The master innovators highlighted in the report are individuals who, together with their teams, have created breakthrough results from serial innovation.

And the authors went well outside of the normal world of IT to identify master innovators. The master innovators include Paul Goss whose multiple innovations have been adopted by the sailing and yacht racing; Kiyoshi Amemiya, who with a team, created a system for remote removal of land mines; Ferran Adria, one of the most celebrated chefs in the world; and, finally, Microsoft’s Interactive Entertainment Business general manager of incubation, Alex Kipman. Each of these individuals is a master innovator because they have created breakthrough results through serial innovation – quite unlike the way in which most enterprises approach innovation in a corporate setting.

Master innovators exhibit behaviours that all CIOs can adopt. CIOs who understand the differences in behaviour between a master innovator and a mainstream innovator, will be able to learn and adapt the practices of the master innovator to their own IT environment.

Change four behaviours to become a ‘Master Innovator’

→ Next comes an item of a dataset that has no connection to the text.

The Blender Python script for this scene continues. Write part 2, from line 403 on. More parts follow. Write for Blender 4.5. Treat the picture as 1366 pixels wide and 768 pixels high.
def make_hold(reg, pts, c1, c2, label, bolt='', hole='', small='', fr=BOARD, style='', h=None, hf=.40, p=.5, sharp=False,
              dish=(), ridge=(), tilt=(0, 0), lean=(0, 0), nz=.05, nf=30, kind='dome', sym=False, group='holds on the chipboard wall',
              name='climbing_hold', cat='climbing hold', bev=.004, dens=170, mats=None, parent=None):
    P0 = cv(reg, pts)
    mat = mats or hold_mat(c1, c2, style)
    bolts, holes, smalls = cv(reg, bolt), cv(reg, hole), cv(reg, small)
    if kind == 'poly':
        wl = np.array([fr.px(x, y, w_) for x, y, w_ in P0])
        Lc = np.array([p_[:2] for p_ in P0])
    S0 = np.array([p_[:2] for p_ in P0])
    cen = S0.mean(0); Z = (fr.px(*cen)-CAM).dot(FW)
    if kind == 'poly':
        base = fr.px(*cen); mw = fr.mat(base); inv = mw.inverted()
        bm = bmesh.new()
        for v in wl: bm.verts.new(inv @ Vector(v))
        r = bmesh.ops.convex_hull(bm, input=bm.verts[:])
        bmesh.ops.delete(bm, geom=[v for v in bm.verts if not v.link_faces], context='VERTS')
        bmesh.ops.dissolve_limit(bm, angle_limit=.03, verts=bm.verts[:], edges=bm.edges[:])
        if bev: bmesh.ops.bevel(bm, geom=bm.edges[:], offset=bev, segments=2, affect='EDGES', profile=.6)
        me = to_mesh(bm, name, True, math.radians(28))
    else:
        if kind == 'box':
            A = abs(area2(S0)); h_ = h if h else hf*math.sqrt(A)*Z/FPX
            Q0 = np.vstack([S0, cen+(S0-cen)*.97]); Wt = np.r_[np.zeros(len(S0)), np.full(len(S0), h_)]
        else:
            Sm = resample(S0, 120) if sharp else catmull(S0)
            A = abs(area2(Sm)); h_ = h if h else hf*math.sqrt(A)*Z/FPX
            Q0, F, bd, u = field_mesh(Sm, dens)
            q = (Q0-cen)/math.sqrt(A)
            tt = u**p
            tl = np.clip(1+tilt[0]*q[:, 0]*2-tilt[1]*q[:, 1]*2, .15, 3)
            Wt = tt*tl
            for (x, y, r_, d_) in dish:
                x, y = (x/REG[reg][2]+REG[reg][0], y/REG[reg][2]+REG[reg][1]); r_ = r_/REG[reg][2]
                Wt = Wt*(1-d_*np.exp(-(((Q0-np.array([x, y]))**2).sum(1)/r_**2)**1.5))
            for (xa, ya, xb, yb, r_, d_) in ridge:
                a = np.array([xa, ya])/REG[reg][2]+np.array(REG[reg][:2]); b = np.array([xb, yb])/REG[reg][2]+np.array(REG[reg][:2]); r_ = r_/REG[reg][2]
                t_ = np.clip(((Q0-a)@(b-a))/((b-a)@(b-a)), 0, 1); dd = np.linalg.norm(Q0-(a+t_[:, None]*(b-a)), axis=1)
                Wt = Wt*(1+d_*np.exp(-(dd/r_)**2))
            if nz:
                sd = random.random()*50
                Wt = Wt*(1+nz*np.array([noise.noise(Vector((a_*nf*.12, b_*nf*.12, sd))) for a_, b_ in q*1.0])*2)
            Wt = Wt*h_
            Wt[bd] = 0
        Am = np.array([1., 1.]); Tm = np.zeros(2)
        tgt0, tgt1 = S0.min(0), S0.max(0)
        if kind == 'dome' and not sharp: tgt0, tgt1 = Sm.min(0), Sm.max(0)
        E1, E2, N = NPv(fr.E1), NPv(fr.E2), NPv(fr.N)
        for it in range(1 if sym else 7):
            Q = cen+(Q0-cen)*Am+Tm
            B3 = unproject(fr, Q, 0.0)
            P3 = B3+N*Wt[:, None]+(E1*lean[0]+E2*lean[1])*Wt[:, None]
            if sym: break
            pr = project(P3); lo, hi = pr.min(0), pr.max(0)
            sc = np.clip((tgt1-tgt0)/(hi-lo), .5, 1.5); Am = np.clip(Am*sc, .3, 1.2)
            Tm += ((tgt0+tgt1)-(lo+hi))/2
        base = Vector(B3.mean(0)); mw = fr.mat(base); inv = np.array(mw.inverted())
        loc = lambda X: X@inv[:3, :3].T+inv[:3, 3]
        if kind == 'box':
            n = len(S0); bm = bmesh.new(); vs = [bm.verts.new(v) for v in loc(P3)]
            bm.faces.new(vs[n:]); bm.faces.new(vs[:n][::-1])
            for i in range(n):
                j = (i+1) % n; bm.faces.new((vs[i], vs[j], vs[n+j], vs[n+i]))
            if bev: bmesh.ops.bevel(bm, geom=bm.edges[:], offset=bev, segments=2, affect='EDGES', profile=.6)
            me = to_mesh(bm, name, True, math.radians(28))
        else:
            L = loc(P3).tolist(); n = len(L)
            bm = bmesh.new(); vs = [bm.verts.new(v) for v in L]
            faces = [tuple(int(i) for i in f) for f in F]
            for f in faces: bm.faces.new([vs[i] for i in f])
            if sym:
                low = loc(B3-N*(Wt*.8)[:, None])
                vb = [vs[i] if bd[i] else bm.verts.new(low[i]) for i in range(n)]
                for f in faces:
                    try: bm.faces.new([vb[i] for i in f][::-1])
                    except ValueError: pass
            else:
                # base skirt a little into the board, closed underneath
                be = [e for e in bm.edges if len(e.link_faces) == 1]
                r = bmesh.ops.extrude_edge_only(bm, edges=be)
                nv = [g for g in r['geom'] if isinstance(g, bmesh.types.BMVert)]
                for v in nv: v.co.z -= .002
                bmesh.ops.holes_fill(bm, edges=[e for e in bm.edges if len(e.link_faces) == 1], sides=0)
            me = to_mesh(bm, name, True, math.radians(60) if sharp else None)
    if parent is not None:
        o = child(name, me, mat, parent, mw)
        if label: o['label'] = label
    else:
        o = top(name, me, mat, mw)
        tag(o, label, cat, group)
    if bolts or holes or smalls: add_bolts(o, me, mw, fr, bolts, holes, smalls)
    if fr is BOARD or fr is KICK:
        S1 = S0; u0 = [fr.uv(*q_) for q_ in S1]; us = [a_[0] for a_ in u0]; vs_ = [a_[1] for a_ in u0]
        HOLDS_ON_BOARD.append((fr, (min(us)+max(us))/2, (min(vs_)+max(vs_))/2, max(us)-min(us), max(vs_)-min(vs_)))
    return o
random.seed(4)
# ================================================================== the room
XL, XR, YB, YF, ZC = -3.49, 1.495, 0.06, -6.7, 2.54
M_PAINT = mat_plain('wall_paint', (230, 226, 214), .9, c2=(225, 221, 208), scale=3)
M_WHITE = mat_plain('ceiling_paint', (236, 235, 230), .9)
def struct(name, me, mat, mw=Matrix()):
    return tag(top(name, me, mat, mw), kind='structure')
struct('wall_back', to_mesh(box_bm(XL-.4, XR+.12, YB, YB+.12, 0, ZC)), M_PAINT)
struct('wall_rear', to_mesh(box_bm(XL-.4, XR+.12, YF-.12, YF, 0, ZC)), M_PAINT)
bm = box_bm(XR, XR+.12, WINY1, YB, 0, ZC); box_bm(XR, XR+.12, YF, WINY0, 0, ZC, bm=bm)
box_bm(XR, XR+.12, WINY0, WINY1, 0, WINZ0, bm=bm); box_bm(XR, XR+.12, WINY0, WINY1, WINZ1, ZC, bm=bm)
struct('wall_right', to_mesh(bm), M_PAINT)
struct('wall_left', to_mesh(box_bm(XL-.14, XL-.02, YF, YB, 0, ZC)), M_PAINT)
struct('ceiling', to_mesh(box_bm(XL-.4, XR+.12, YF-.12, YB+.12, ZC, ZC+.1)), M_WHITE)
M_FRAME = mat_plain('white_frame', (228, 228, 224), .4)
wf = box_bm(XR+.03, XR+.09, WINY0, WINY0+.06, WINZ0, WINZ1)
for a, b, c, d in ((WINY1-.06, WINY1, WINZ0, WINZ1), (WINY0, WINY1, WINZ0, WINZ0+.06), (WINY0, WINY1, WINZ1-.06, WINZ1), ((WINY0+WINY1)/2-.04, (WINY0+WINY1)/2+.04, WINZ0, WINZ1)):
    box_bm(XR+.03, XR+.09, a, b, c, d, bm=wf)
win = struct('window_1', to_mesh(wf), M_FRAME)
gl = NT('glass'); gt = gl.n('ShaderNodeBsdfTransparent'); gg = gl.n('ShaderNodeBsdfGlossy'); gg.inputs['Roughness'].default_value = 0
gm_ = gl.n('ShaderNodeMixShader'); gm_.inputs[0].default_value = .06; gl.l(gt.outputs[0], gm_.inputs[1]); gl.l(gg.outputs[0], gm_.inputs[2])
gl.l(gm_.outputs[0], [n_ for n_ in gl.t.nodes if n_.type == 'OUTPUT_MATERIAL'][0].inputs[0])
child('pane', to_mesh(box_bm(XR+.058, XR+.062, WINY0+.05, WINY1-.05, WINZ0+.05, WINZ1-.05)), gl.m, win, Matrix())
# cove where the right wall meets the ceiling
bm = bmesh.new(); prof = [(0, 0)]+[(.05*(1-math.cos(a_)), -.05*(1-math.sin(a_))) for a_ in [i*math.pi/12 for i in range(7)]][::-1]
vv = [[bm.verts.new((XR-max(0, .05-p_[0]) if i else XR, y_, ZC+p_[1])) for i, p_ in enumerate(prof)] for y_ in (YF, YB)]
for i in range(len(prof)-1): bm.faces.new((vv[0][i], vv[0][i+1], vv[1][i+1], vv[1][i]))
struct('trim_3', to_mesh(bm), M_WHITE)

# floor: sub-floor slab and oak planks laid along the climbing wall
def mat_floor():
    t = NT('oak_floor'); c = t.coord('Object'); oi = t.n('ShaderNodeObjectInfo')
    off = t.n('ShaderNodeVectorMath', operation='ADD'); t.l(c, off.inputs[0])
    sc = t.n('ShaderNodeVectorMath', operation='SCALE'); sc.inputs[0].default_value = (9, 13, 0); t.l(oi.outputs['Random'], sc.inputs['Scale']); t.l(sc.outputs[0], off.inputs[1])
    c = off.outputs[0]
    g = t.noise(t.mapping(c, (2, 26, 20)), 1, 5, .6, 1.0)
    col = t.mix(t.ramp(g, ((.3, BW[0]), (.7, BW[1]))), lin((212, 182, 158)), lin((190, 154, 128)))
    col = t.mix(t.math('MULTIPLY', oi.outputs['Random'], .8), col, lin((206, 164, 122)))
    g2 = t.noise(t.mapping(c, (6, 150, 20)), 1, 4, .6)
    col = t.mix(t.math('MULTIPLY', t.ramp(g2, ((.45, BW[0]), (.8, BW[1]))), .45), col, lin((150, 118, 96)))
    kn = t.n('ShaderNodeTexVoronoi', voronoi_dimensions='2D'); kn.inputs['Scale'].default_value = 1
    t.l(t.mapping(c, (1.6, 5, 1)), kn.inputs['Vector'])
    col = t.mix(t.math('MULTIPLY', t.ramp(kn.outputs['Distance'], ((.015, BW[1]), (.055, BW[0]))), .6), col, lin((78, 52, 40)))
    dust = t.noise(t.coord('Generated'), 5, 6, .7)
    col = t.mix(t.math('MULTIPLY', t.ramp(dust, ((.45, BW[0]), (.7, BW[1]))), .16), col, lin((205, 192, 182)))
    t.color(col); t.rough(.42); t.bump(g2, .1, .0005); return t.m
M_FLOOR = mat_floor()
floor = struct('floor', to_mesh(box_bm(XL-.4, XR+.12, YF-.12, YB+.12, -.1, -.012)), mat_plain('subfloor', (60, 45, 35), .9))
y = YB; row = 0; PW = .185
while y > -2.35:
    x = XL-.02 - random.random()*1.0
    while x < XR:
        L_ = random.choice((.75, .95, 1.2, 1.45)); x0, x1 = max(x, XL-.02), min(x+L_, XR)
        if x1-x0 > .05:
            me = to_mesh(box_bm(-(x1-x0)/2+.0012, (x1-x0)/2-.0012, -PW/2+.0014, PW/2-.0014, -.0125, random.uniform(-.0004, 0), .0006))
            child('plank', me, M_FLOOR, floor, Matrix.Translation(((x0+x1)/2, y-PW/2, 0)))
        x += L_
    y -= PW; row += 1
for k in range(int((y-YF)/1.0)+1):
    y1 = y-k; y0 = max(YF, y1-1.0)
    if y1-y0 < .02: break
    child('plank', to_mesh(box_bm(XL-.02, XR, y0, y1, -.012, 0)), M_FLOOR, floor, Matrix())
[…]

The first distinguishing behaviour is focus. For the master innovator, innovation is not an afterthought, the role of a committee or a meeting, or an item to be considered for a half-day each week. Master innovators pursue innovation at all levels, in all directions and all the time. They innovate what they produce (recipes, products, customer experiences and so on) and how they produce (processes, management practices, communication methods and so on). They also innovate for all stakeholders – customers, employees, the community and so on. By comparison, mainstream innovators tend to divide their focus and concentrate only on one aspect of innovation, for example product innovation.

Ambiguity of purpose is not tolerated by master innovators. They may be comfortable with a multitude of ways to achieve their end goal. However, they stay firmly focussed on a well-defined outcome. Mainstream innovators are more likely to be guilty of ambiguity of purpose. An extreme but too common example is “increase innovation in the enterprise”.

The time spent at different parts of the innovation process is the third distinguishing behaviour. Mainstream Innovators spend more time designing a solution, and relatively less on understanding the problem beforehand. Master innovators spend far more time, resources and energy understanding the problem - and less time jumping right in to designing a solution. Master innovators are less likely to succumb to the pressures of finding a quick solution. They will spend considerably more time exploring the problem’s drivers and context before envisaging a solution.

The fourth distinguishing behaviour pertained to where each class of innovator chose to start their innovation is examination and design. The mainstream innovator was prone to use the current state as their starting point. Whereas the master innovator looks at what needs to be achieved and does not allow the current state to be a constraint. Even when master innovators lack resources, like time and money, they still explicitly reject current assumptions. This helps them to find solutions to seemingly intractable problems, often changing the rules as they go.

Many CIOs, although seduced by the allure of innovation and all that it can achieve for the enterprise and their personal capital, doubt they have the time, money, scope or organisational commitment to succeed with innovation. Nevertheless, master innovators exhibit behaviours that all CIOs can adopt. Contrary to popular belief, master innovators do not always draw on innate skills or what cannot be learned. CIOs have the power to alter their behaviour in all four areas to become superior (if not indeed master) innovators – regardless of the corporate context in which they operate.